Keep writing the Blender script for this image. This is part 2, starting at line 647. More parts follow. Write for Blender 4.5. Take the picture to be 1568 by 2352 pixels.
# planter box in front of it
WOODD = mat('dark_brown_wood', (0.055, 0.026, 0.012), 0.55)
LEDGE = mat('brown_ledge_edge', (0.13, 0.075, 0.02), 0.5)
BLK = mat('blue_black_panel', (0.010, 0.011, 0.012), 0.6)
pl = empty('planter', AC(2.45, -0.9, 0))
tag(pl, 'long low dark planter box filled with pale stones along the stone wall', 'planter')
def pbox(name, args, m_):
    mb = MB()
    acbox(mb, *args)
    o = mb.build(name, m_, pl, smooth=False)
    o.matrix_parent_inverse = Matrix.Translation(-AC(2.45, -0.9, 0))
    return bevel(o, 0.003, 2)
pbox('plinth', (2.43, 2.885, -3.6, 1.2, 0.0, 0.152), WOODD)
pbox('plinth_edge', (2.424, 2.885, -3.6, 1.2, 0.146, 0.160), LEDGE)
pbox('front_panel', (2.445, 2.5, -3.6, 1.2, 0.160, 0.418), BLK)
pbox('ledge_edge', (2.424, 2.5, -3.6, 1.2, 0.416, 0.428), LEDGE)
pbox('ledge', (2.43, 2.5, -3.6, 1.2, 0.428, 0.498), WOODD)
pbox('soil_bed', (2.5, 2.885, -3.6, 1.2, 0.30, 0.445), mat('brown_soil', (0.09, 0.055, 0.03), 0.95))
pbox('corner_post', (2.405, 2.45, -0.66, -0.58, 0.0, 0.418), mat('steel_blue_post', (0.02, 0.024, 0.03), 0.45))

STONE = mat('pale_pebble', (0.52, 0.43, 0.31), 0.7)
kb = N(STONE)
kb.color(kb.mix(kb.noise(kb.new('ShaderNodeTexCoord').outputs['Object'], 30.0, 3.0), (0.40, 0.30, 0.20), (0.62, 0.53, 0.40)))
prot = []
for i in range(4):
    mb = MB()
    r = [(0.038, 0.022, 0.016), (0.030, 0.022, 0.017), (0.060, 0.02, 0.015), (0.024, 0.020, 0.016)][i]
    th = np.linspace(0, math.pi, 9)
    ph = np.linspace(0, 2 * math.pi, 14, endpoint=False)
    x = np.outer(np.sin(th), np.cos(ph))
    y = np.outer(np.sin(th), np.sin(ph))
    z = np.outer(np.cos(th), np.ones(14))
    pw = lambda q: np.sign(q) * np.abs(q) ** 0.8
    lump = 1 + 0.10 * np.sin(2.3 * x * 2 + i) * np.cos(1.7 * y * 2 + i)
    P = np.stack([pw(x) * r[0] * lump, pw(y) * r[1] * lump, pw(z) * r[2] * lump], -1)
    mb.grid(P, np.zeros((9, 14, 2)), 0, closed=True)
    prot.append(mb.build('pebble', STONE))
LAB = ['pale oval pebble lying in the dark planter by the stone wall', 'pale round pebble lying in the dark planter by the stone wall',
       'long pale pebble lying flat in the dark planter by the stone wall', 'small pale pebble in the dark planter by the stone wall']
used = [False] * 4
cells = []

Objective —
Reproduce each line verbatim.

Reply —
Keep writing the Blender script for this image. This is part 2, starting at line 647. More parts follow. Write for Blender 4.5. Take the picture to be 1568 by 2352 pixels.
# planter box in front of it
WOODD = mat('dark_brown_wood', (0.055, 0.026, 0.012), 0.55)
LEDGE = mat('brown_ledge_edge', (0.13, 0.075, 0.02), 0.5)
BLK = mat('blue_black_panel', (0.010, 0.011, 0.012), 0.6)
pl = empty('planter', AC(2.45, -0.9, 0))
tag(pl, 'long low dark planter box filled with pale stones along the stone wall', 'planter')
def pbox(name, args, m_):
    mb = MB()
    acbox(mb, *args)
    o = mb.build(name, m_, pl, smooth=False)
    o.matrix_parent_inverse = Matrix.Translation(-AC(2.45, -0.9, 0))
    return bevel(o, 0.003, 2)
pbox('plinth', (2.43, 2.885, -3.6, 1.2, 0.0, 0.152), WOODD)
pbox('plinth_edge', (2.424, 2.885, -3.6, 1.2, 0.146, 0.160), LEDGE)
pbox('front_panel', (2.445, 2.5, -3.6, 1.2, 0.160, 0.418), BLK)
pbox('ledge_edge', (2.424, 2.5, -3.6, 1.2, 0.416, 0.428), LEDGE)
pbox('ledge', (2.43, 2.5, -3.6, 1.2, 0.428, 0.498), WOODD)
pbox('soil_bed', (2.5, 2.885, -3.6, 1.2, 0.30, 0.445), mat('brown_soil', (0.09, 0.055, 0.03), 0.95))
pbox('corner_post', (2.405, 2.45, -0.66, -0.58, 0.0, 0.418), mat('steel_blue_post', (0.02, 0.024, 0.03), 0.45))

STONE = mat('pale_pebble', (0.52, 0.43, 0.31), 0.7)
kb = N(STONE)
kb.color(kb.mix(kb.noise(kb.new('ShaderNodeTexCoord').outputs['Object'], 30.0, 3.0), (0.40, 0.30, 0.20), (0.62, 0.53, 0.40)))
prot = []
for i in range(4):
    mb = MB()
    r = [(0.038, 0.022, 0.016), (0.030, 0.022, 0.017), (0.060, 0.02, 0.015), (0.024, 0.020, 0.016)][i]
    th = np.linspace(0, math.pi, 9)
    ph = np.linspace(0, 2 * math.pi, 14, endpoint=False)
    x = np.outer(np.sin(th), np.cos(ph))
    y = np.outer(np.sin(th), np.sin(ph))
    z = np.outer(np.cos(th), np.ones(14))
    pw = lambda q: np.sign(q) * np.abs(q) ** 0.8
    lump = 1 + 0.10 * np.sin(2.3 * x * 2 + i) * np.cos(1.7 * y * 2 + i)
    P = np.stack([pw(x) * r[0] * lump, pw(y) * r[1] * lump, pw(z) * r[2] * lump], -1)
    mb.grid(P, np.zeros((9, 14, 2)), 0, closed=True)
    prot.append(mb.build('pebble', STONE))
LAB = ['pale oval pebble lying in the dark planter by the stone wall', 'pale round pebble lying in the dark planter by the stone wall',
       'long pale pebble lying flat in the dark planter by the stone wall', 'small pale pebble in the dark planter by the stone wall']
used = [False] * 4
cells = []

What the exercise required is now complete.